** START RECORDS SUPPLIED **

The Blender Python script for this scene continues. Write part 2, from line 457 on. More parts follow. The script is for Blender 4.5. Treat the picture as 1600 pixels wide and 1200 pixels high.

** END RECORDS SUPPLIED **
** START RECORDS SUPPLIED **

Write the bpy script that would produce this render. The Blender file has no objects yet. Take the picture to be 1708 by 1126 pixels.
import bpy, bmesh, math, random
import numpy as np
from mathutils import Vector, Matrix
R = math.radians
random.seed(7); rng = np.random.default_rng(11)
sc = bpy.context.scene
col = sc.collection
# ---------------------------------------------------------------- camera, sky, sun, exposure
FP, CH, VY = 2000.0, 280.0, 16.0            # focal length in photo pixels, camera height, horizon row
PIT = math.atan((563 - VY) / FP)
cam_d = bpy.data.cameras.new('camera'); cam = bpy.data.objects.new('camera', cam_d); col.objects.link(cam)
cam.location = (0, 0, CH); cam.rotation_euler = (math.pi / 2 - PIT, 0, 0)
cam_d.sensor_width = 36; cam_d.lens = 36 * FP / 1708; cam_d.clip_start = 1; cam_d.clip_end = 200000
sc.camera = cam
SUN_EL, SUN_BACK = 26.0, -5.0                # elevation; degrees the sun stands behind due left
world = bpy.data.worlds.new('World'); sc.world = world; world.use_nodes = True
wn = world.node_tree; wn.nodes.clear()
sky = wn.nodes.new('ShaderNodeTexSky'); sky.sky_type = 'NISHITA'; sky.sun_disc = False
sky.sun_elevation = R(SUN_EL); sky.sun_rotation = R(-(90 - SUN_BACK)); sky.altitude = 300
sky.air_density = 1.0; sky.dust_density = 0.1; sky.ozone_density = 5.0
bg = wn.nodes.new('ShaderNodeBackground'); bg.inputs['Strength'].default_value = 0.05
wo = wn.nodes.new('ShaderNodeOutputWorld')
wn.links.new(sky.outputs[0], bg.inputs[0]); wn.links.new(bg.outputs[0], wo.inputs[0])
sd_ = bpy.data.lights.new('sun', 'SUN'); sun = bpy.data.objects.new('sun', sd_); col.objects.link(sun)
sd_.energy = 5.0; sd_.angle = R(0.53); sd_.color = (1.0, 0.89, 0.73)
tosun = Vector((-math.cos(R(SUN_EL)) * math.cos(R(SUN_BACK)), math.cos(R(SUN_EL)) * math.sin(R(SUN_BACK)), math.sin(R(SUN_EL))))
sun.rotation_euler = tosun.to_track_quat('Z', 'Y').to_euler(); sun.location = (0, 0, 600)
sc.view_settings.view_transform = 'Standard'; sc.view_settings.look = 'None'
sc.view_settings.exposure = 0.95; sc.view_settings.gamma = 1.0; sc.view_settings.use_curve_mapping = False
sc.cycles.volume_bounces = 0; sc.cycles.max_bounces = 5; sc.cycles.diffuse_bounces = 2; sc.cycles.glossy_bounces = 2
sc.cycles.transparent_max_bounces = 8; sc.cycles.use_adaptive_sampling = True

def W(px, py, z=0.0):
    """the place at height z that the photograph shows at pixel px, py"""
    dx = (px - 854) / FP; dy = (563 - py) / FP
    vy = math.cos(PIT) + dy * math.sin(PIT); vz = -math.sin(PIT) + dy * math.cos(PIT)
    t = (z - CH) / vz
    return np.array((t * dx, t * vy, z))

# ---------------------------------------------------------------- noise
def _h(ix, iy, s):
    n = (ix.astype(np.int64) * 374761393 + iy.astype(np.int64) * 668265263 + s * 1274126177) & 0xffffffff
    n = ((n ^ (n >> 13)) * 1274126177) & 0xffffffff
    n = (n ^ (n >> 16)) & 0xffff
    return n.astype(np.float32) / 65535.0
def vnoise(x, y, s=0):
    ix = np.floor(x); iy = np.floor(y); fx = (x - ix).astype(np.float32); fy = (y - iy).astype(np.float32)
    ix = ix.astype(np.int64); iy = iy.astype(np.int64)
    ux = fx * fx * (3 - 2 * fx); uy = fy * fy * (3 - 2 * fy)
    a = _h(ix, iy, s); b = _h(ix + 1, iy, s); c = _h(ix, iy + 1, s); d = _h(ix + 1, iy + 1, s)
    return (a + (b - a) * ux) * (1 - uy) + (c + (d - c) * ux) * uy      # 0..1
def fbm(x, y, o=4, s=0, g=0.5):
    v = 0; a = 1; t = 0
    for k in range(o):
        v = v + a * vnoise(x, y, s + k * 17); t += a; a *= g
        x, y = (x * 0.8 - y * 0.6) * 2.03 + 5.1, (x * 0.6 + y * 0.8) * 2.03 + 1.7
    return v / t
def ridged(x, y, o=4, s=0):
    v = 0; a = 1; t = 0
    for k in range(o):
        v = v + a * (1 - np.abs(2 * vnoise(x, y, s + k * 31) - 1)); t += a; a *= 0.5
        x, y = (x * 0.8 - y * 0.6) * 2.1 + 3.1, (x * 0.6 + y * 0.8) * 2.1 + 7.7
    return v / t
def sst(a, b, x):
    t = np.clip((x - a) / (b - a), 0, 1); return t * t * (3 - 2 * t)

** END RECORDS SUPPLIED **
** START RECORDS SUPPLIED **

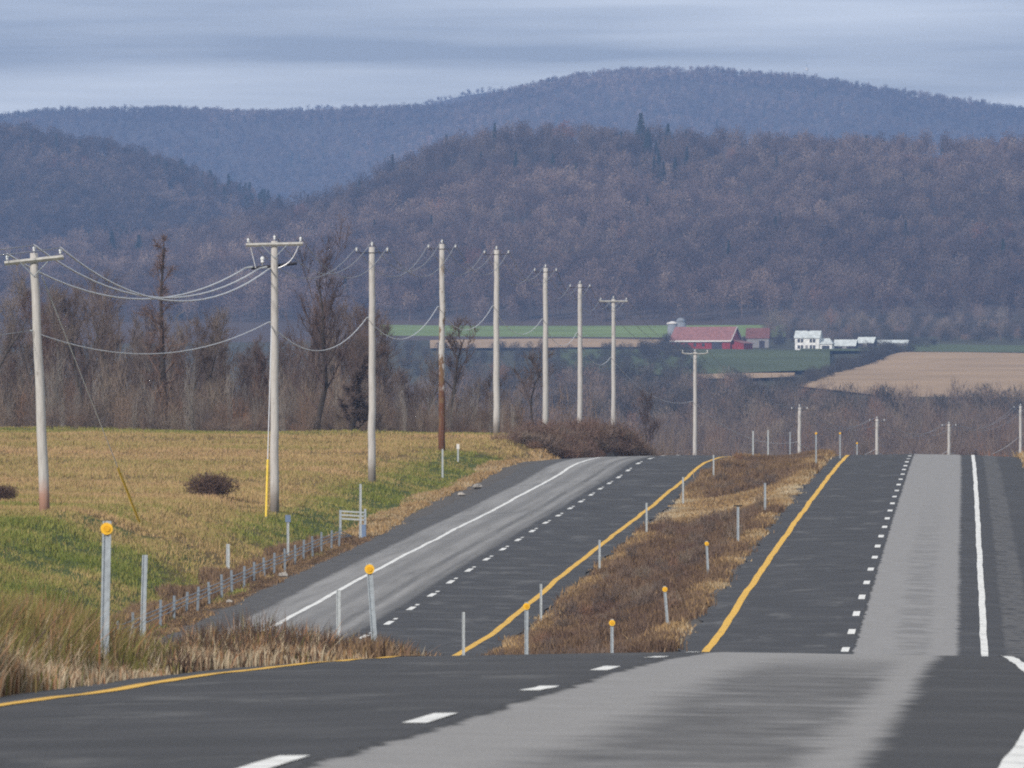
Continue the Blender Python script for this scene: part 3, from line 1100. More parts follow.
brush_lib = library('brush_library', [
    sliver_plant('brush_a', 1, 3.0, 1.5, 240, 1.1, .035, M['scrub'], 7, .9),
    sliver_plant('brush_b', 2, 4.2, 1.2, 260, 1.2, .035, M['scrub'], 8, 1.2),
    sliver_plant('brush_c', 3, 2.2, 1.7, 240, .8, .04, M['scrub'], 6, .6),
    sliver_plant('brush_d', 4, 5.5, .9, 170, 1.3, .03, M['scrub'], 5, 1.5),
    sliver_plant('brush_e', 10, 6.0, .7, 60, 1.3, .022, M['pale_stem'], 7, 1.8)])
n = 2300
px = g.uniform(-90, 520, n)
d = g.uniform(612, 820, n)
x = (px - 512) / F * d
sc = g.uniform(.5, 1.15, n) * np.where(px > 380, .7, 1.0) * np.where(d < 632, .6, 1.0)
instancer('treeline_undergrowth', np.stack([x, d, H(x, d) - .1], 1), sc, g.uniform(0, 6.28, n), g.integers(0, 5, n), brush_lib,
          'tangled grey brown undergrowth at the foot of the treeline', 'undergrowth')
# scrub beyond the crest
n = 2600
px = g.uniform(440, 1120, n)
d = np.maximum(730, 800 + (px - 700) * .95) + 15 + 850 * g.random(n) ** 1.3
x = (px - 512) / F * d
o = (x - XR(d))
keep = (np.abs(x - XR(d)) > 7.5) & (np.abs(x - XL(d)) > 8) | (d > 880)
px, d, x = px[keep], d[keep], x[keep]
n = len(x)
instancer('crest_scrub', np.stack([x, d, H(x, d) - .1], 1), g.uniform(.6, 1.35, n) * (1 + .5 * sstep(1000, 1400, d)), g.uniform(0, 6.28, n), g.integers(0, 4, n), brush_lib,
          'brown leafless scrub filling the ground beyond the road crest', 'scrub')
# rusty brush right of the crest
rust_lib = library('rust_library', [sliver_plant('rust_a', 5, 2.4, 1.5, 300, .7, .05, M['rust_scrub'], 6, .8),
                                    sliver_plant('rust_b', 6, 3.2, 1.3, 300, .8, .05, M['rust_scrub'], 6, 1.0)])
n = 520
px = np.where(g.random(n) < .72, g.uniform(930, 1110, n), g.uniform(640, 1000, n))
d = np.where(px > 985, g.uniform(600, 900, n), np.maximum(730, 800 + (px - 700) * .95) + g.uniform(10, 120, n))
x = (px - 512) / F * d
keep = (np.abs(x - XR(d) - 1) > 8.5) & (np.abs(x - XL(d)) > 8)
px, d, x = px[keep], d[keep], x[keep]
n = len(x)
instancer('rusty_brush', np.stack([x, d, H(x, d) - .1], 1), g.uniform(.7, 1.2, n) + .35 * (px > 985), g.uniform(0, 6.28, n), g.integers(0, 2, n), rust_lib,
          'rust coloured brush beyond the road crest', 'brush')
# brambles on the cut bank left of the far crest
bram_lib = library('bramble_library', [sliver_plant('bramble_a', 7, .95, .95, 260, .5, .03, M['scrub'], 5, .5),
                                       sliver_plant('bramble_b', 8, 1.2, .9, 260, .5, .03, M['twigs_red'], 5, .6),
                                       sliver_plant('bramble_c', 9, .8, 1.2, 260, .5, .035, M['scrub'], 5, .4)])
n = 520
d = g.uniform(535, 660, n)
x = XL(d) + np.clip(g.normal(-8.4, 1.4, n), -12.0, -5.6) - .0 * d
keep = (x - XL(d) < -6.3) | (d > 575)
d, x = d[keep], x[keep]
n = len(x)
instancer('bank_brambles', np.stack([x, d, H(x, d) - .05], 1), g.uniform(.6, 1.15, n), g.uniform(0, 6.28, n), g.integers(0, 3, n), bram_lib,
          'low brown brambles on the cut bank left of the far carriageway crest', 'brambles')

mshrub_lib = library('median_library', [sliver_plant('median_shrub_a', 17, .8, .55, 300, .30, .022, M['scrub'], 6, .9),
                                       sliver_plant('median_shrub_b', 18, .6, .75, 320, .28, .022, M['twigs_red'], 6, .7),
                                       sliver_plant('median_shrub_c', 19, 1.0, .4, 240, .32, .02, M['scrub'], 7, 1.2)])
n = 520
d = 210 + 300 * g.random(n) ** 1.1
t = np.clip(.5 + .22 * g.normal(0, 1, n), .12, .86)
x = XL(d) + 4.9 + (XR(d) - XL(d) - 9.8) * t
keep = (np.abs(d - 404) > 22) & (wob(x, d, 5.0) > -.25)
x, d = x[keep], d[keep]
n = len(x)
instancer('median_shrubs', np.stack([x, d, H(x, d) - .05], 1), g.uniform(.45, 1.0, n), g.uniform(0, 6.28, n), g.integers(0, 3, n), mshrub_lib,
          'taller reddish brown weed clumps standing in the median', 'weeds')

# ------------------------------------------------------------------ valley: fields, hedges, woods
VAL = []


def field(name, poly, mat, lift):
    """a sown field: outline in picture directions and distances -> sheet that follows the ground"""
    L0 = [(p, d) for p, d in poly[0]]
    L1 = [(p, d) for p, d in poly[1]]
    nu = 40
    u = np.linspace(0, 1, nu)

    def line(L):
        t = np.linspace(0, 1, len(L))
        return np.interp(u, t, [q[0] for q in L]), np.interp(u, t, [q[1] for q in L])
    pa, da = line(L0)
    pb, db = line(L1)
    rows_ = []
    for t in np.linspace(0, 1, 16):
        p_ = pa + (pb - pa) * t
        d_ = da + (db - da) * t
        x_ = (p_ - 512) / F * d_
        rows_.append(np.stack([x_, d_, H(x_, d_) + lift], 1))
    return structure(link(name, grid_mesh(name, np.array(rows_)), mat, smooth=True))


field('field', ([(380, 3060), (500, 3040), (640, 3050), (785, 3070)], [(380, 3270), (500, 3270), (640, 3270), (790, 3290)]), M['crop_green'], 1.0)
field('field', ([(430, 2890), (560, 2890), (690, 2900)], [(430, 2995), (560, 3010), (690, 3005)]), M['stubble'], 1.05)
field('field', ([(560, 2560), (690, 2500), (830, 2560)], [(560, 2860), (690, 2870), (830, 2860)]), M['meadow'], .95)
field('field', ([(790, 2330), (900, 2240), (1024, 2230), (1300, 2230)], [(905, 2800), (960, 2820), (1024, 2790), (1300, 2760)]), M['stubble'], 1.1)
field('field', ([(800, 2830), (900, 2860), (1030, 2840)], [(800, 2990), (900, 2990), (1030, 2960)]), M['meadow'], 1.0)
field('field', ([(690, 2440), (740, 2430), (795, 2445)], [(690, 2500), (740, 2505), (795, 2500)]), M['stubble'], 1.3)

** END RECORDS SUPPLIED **

# GOAL
Check each line above for "from" and return the ones that have it.

# ANSWER BELOW
The Blender Python script for this scene continues. Write part 2, from line 457 on. More parts follow. The script is for Blender 4.5. Treat the picture as 1600 pixels wide and 1200 pixels high.
from mathutils import Vector, Matrix
Continue the Blender Python script for this scene: part 3, from line 1100. More parts follow.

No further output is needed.